Se num país tão grande como os EUA consegue-se impôr esta mobilidade, parece-me ridiculo que não se faça o mesmo num país pequeno como Portugal com muito mais "conforto"...
Alvares, a resposta 'as suas perguntas e' muito simples: No sistema actual Portugues os recem-doutores fazem isso tudo porque e' a unica maneira de conseguirem ser professores associados um dia.
Enquanto nao se estabelecer a meritocracia a serio, com avaliacoes a doer, externas e nao influenciaveis, e' irrelevante discutir-se qualquer coisa.
O que e' grave e' que nao sei se a meritocracia se esta' sequer a impor nos novos institutos de investigacao em Portugal. Mas gostaria de ser exposto aos relatorios externos de avaliacoes, a existirem (e deviam ser publicos)...
Nao compreendo bem o que quer dizer com vida empresarial a 100% mas presumo que seja nao ficar na academia. Por outro lado, nao sei essa pergunta nao revela alguma ingenuidade do mundo empresarial portugues mas principalmente do empreendorismo portugues.
Os EUA cultivam uma meritocracia selvagem - embora nao a 100%, claro, tb ha' mta cunha... - especialmente porque aqui ha' dinheiro envolvido. Harvard, tal como a esmagadora maioria dos grandes centros cientificos nos US, e' um negocio. E o negocio apenas floresce atraindo os melhores alunos e investigadores. Isso cria uma cultura do paper/bit cientifico. Nao sei se sera' a melhor cultura cientifica, mais romantica e "pura". Mas funciona a nivel pratico para rankings, etc.
E' um erro comparar leviana e superficialmente as universidades portugueses com as americanas pois assentam nao so' em valores diferentes bem como em modelos de gestao diferentes.
A unica coisa que precisa de mudar e' a implementacao de meritocracia a serio.

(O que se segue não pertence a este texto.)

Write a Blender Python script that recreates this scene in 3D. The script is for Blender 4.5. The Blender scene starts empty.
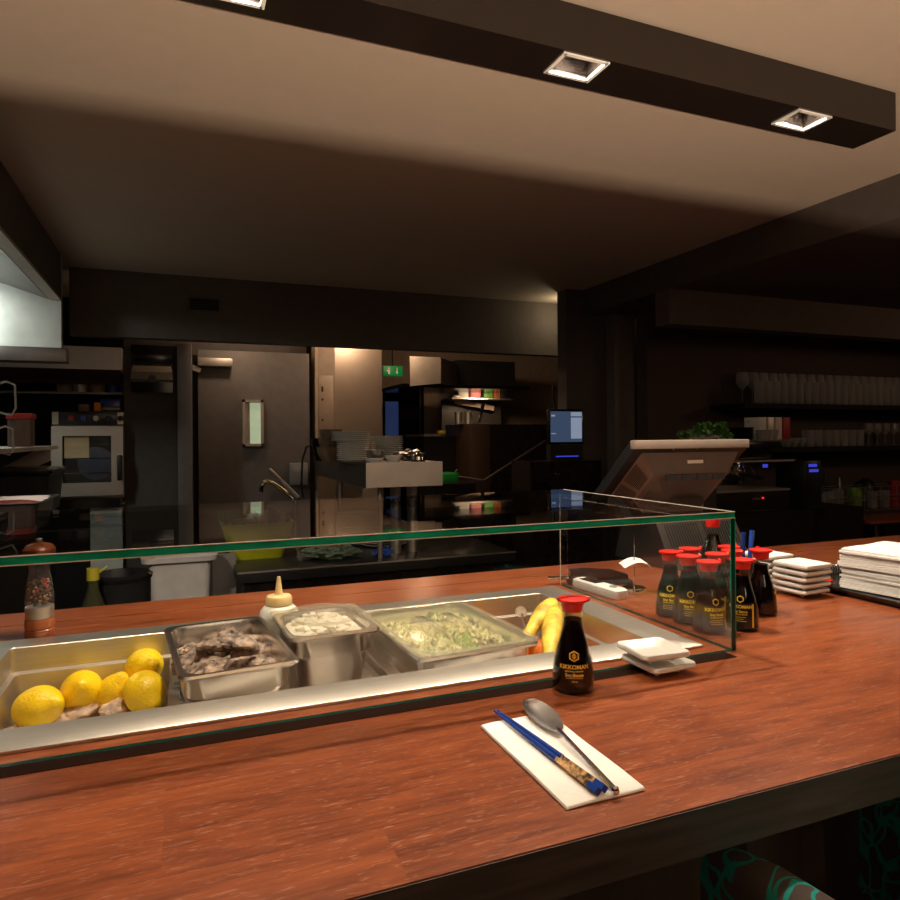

Isto implica que as avaliacoes negativas constantes tenham repercurssoes praticas. Desconfio que seja necessario uma mudanca radical do sistema de gestao universitario actual que contemple a libertacao de assalariados cujo output seja abaixo de um determinado cut-off.
Bruno, o seu comentário confirmou as minhas afirmações anteriores: "a defesa de lugares nas universidades portuguesas".
Não defendo a "americanização das univeridades portuguesas", no entanto não podemos ignorar o modelo americano. É preciso ver os seus pontos fortes e as suas falhas.
Concordo com a sua visão sobre "meritocracia a sério".
O que Carlhos Fiolhais nos chama a atenção é para incapacidade das próprias universidades de impletarem reformas como essa.
Assim, resta-nos o decreto de lei ou a criação de instituições privadas com novos modelos de gestão e objectivos.